By Carl Kline | For The Brookings Register
I’ve been going to the SDSU Wellness Center with some regularity lately. It’s become a good discipline to make sure my life isn’t totally sedentary and my weight at least stays stable. Usually I’ll be there for some 40 minutes using two or three of the machines. One of them tells me how many miles I’ve walked. I’m always surprised by the total, as I know how many blocks I’d have to walk outside to get that result.
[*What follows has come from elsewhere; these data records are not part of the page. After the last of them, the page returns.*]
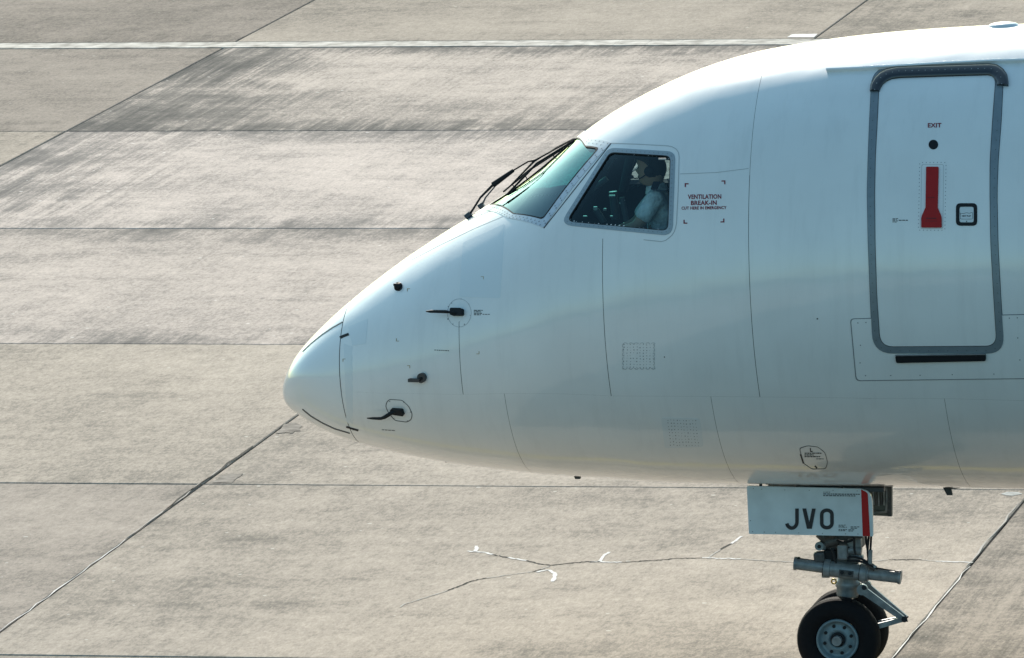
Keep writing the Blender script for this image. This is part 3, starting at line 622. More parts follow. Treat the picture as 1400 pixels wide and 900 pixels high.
cn.tube(cp, [.034, .030, .018, .009], 16); cb = cn.build('ice_detector', BLACK, air); child('base_plate', _mk(fill_mesh(MB(), circle(545, 392, 5.3, 6), skin, .004, -.003, 2)), DARK, cb)

# corner marks, tiny placards and lettering
def corner(x, y, sx, sy, L, wd, m, name='corner_mark'):
    mb = MB(); line_mesh(mb, [(x, y), (x+sx*L, y)], wd, skin, .0015, 2); line_mesh(mb, [(x, y-sy*wd/2), (x, y+sy*L)], wd, skin, .002, 2); return mb.build(name, m, air)
corner(937, 251.5, 1, 1, 4.5, 1.6, REDTXT); corner(991, 247.7, -1, 1, 4.5, 1.6, REDTXT); corner(935.3, 305.3, 1, -1, 4.5, 1.6, REDTXT); corner(989.6, 303.6, -1, -1, 4.5, 1.6, REDTXT)
for x_, y_, sx, sy in ((542, 466.5, 1, -1), (560.3, 500, -1, 1), (655, 484, -1, -1), (661, 378.5, -1, 1), (557, 395, 1, 1), (469, 491, 1, 1)): corner(x_, y_, sx, sy, 3.6, .7, TAN)
tx = MB(); text_mesh(tx, 'VENTILATION', (940.5, 266.2, 986.2, 272.6), skin, slope=-.012); text_mesh(tx, 'BREAK-IN', (944.8, 274.6, 980, 280.8), skin, slope=-.012)
text_mesh(tx, 'CUT HERE IN EMERGENCY', (931.9, 282.7, 993.4, 287), skin, slope=-.014); tx.build('emergency_lettering', REDTXT, air)
tx = MB(); micro_text(tx, (648, 424, 660, 432), 4, skin, seed=2); micro_text(tx, (660, 429.5, 670, 431), 1, skin, seed=3); micro_text(tx, (594, 478.2, 614, 480), 1, skin, slope=.05, seed=4); micro_text(tx, (522, 587.2, 541, 588.6), 1, skin, slope=.06, seed=5)
tx.build('small_placard', BLKTXT, air, kind='stuff')

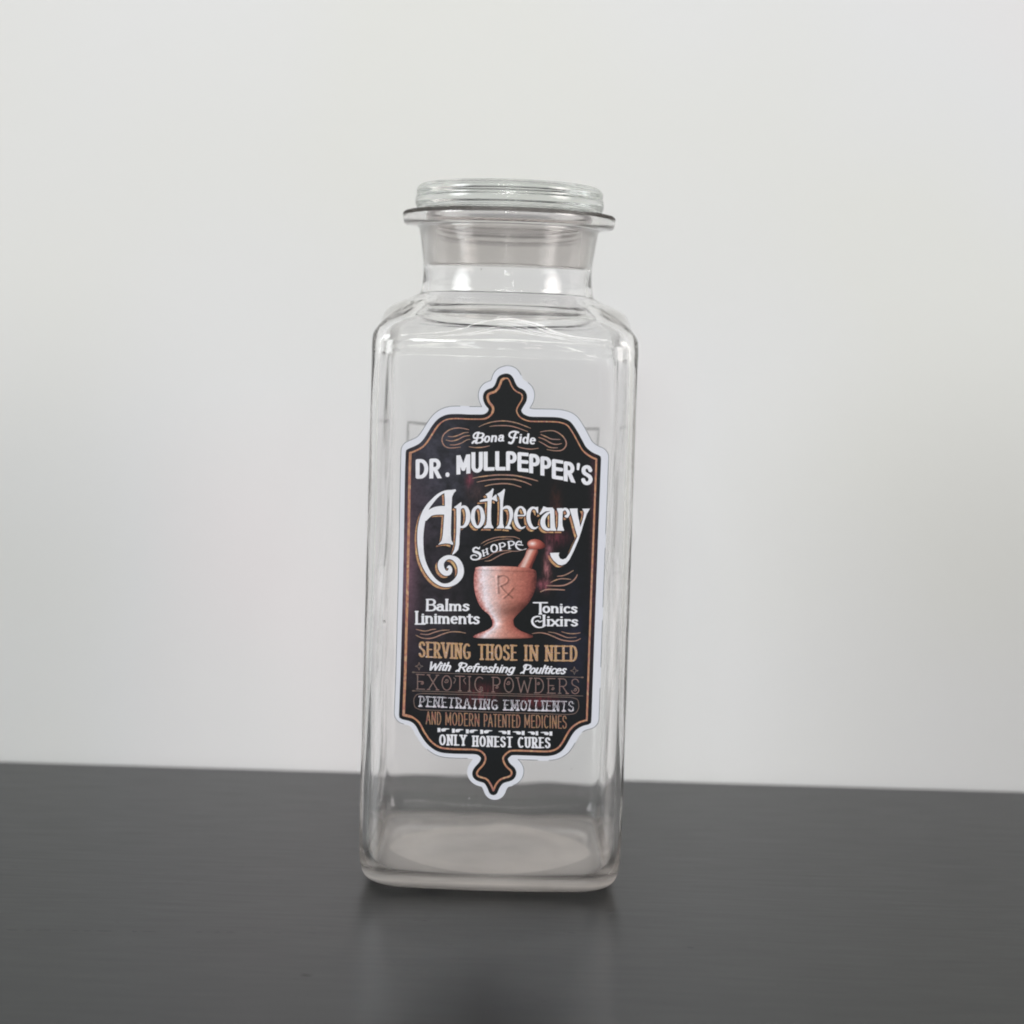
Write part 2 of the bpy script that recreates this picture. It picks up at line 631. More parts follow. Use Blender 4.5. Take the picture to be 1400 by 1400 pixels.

As the world warms, I expect to start using my legs more on sidewalks outside, less on machines. It’s a blessing to have a place where you can exercise in all kinds of weather, warm in winter and air-conditioned in summer, but there’s nothing like the natural world to stimulate the spirit as well as the mind and body. One can see the birds and squirrels through the Wellness Center windows, but it’s not quite the same as having the squirrel scolding you from the tree limb above your head.
I’ve been aware of a climber on the step machine lately. She is already climbing when I arrive at my usual spot and still there when I leave. My guess is she spends 45 minutes to an hour on it. She varies the speed so that sometimes she’s almost running up the steps. I’m curious if she’s in training for some athletic event or perhaps she climbs mountains in her spare time. It makes me think of the physical challenge I always encountered climbing in the White Mountains of New Hampshire and all that natural beauty. I’d like to ask her if she knows about the White Mountains, but she’s too busy and I’m too timid.
Then there are the runners. When I’m on the treadmill, I hold on to the sides. Once in a while I may take one hand off the rail to look at my pedometer or wipe my nose. But then the hand goes back to the railing so I’m sure to keep my balance. Usually the runners are running on both sides of me. They don’t hold onto anything except maybe their phones or perhaps even a book. And you can tell the distance runners from the sprinters. If I’m on the treadmill for 15 minutes, the guy next to me was there before me and continues running for a long time after I’ve gone home.
Yesterday, as I was on the treadmill, I saw some of those same runners outside. Why not? When you have 50 degree weather in February, why not run outside? We’ve had a string of 40 and 50 degree days, unusual for South Dakota in February. I love it, but it’s also troubling.
2023 and 2024 set records as the warmest years in human history, a conclusion reached by scientists from data gathered from ice cores and sediment. Current temperatures are hotter than at any time in the last 1000,000 years. Scientists tell us the current warming is due to human activity and is happening at an unprecedented rate.
We’ve known about “global warming” for some time, and even initiated some programs in our country to limit it. In 2009, the EPA (Environmental Protection Agency) was given the authority to limit six greenhouse gases that were dangerous to human health (known as “the endangerment finding”). The gases came from the oil and gas industry, power plants and vehicles.
Unfortunately, that EPA authority to protect our health has just been removed. President Trump has labeled the endangerment finding a “scam,” a “rip-off,” a “disaster.” His is the single largest act of deregulation in U.S. history. Of course these regulations would not be necessary for this President as he considers climate change a “hoax.” He says, why burden our industry with government overreach.
The “finding” limiting greenhouse gases has been called by some administration officials, “the ‘Holy Grail’ of climate change religion.” I believe that statement was meant to be a put-down. But I don’t see it that way. Climate change is science, but now it is religion too. What could be better than to have both a scientific and spiritual grounding? And to bring the cup Jesus drank from at the Last Supper into the picture, gives the “finding” even greater weight.
I’m sorry, but it’s hard to picture Jesus on the treadmill. I can picture him walking in the nature park south of town, or walking in our neighborhood, even climbing a mountain with me. Coming from the Creator, he would gravitate toward the creation, as most of us tend to do.
Others take satisfaction in what “they” create, be that lasting or not, of substance or not, spiritually enriching or not.
I’m experimenting with meditation and prayer on the machines, as we may in the distant future find it the only place habitable for our exercise.